Why did teva go from meaning “ark” to meaning “pulpit” in the Sephardic world? I can think of two possible and by no means mutually exclusive explanations. The first is architectural. In synagogues from the talmudic period, the ark or tevah was placed in a niche or apse in the wall facing Jerusalem and prayers were led from directly in front of it, sometimes from a lowered space at its feet to which the prayer leader descended. Hence the common rabbinic expression “to pass before the tevah” or “to descend before the tevah,” meaning to lead the prayer.

Starting with medieval times, however, the location of the ark and of the prayer leader were often separated, particularly in Sephardic synagogues, the ark remaining in the wall facing Jerusalem while prayers were led from a pulpit on an elevated bima in the synagogue’s center. “To pass before the tevah” in the sense of leading the prayer was therefore no longer logical. Reinterpreting tevah to mean “reader’s stand” instead of “ark” would have been a way of adopting the expression to the changed layout of the synagogue.

The second explanation bears on the Times’s description of the Ahrida’s teva as “shaped like an ark.” Although I have not been in the Ahrida Synagogue, other Sephardic synagogues that I am familiar with have reader’s stands built in the form of chests, on the flat top of which the prayer book or Torah scroll is placed while below, behind cabinet doors, are kept prayer books, prayer shawls, kiddush cups and other items. (Some Ashkenazic synagogues have a similar arrangement.) Possibly, this box-like construction also encouraged the use of teva for “reader’s stand.”

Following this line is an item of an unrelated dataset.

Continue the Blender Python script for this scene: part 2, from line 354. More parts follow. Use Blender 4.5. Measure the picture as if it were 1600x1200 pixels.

The explanation given by the Times, on the other hand, that Sephardim call the reader’s stand the tevah because it resembles the waterborne arks or ships that brought their ancestors to Turkey after the 1492 expulsion from Spain is clearly sheer fancy. What it shows is that Sephardic Jews themselves were puzzled by the changed meaning of the word and tried to make sense of it. The fact of the matter is that teva meaning “pulpit” was most likely in use in Spain before the expulsion, as is testified to by the word’s having the same meaning in Hakitia, the Judeo-Spanish of the Jews of Morocco. This would seem to indicate that all Jews leaving Spain, both those heading for North Africa and those heading in the opposite direction for Turkey, already took this use of teva with them to their new homes.